無駄になっている店舗BGMの現実
聴覚は、コンサートホールなど、音を聴かせる事を目的とした場所には、 重要視されますが、それ以外の商業空間では、あまり深く考えられていないのではないでしょうか? 店舗デザインやインテリアデザインなど視覚には、力を入れている店舗は多いですが、 聴覚まで積極的に考えている店舗は、まだまだ少ないように思います。
コンサートホールなどと違い、音楽自体を目的で聴く人はいません。 しかしBGMは、米国ロヨラ大学マーケティング学者のミリマン教授が、自身の論文で、 「スーパーマーケットで、ゆったりとしたBGMを流すと、人の行動スピードを下げ、 滞在時間を向上させた。結果早いBGMに比べて、売上が38%向上した」と発表しているように、 人の行動に影響を与える、有効なツールでもあるのです。
でも実際は、BGMを効果的に活用されているどころか、 逆にマイナスになっているケースがただあります。

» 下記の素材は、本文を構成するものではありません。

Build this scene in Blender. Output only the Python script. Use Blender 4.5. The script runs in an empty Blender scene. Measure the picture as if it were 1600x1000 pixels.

例えば、飲食店・美容院の場合、 お客様が座った座席のBGMがうるさく響き、気持ち良く会話が出来ない環境になっていたり、 反対にBGMより周囲の騒音の方が大きく目立ってしまい、BGM自体が意味を為していない環境になっていたり、
また、小売店では、BGMがシャカシャカと耳に付く場所と、 BGMがあまり聴こえない場所が存在し、お客様のお買いもの気分を下げる原因となってしまっていたりなど。
これらは、来店者の滞在時間や満足度、購買意欲にも関係してくるのではないでしょうか?
音を最適化し、均一に届ける必要性
例えば、人気ファストファッションのフォーエバー21。足を運ばれた方も中にはあるかもしれません。 店内の特徴として、非常にシンプルな作りで、店舗デザインにはあまりお金を掛けていません。 しかし、実は音響には力を入れています。来店者がどこのフロアいても、 心地よいノリの良いテンポのBGMが、音量・音質とも均一に聴こえお買い物の気分を盛り下げる事のないように、 配慮して設計されてあります。
先述のミリマン教授が行ったスーパーマーケットでの実験も、 店内に十分にBGMが届く環境の元に、実験を行った結果なのです。
音響設計とは
そこで、店舗のコンセプトに基づき、限りなく適切な音空間を出す事を目的に音響設計が必要となってきます。音は、そもそも波です。 到達するまでの距離、そして壁や天井からの反射などにより大きく変化します。 つまり、音の伝わり方は、 店舗空間の特性、そして音を受け取るお客様の導線に大きく左右されるのです。
音響設計では、上記を踏まえ、最適な音響機材の選択、 スピーカーの配置場所の設定、スピーカーから出る音質の調整などを行います。
音響設計は、店舗デザイン業者さんや、電気屋さんが行うこともありますが、専門家ではないので、 基本的には音響効果を考えての提案はされません。 単純に予算⇒機材の耐久性とされたり、 またサービス内の片手間で取り付けられるケースが多いです。 当然、音響効果は配慮されず、場合によっては、 音質が悪くなってしまい来店者に不快な印象を与えるケースも多くあります。
通常、店舗デザインには力を入れてお金を掛け、音響は後回しというパターンは多いです。 しかし、店舗デザインにかかるコストと比べ、 音響にかかるコストはわずかなものも事実です。
成熟期を迎えた現代、視覚面だけでなく、聴覚を含んだ5感を踏まえて設計される事は、 今後大きな可能性を秘めていると思います。